Leigh’s emphasis on the routine, rigid aspects of social institutions within a Kubrickian mise-en-scène puts Sleeping Beauty in the realm of the horror film, just as all Kubrick films are effectively horror films (or are effective when they become horror films). Leigh’s precise visual style—she often leaves a scene immediately after its payload has been delivered, favoring formal self-awareness over narrative smoothness—conveys a chill, a distance, a nameless threat. Her pans are slow and methodical; her framing generally too distant for the image to be expressive of the characters’ feelings...

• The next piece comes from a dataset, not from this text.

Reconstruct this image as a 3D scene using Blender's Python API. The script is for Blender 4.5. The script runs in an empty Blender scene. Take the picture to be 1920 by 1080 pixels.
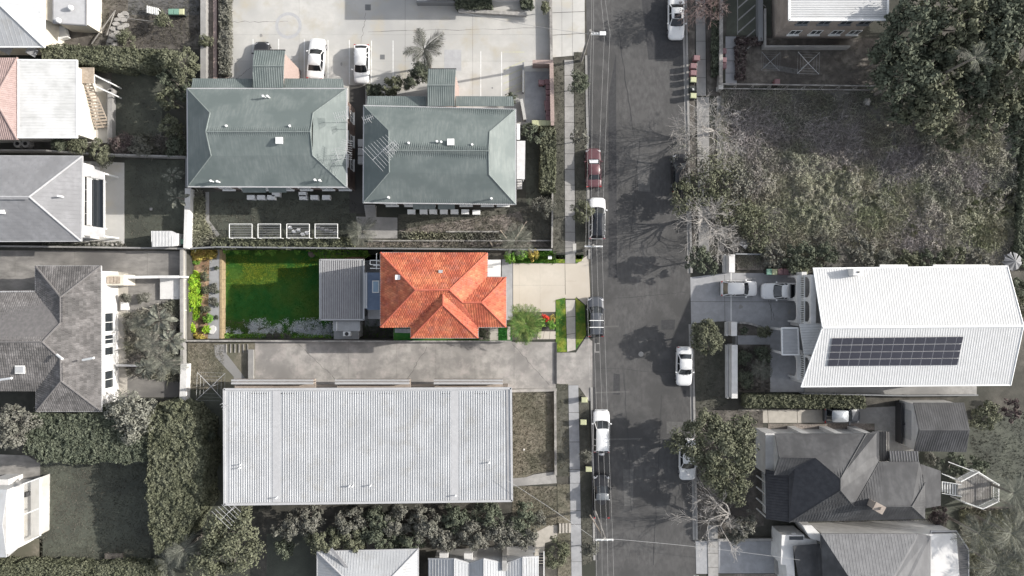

In the film’s most dazzling quiet-loud style assertion, Lucy announces her symbolic suicide by unexpectedly raising over her head a restaurant chair, then slamming it at full force into a table—upon which impact Leigh replaces the stable image with a slow-motion, pixilated depiction of Lucy’s wild night...

If I were to name the film that Sleeping Beauty most resembles, I would choose Angel Face, another horror film in the guise of a social and behavioral study. Like Preminger, Leigh depicts horror by maintaining the icy composure of her style even as the narrative is setting off alarms. The organizing image of the film, unconscious Lucy awaiting her predators in a luxurious bed, is photographed from such a distance and with such symmetry that her body suggests nothing other than a corpse laid out for viewing...

... it’s difficult to imagine how a sense of fulfillment could do this film justice."

Update, April 16

A.O. Scott (article here) on the ending:

"At a certain point Lucy wants to find out what happens while she is under the spell of Clara’s potion, and she buys a small video camera for the purpose. We already know, of course, but the gap between our perception and Lucy’s emphasizes the film’s deeper secret — or perhaps its most effective tease — which is what goes on in her mind."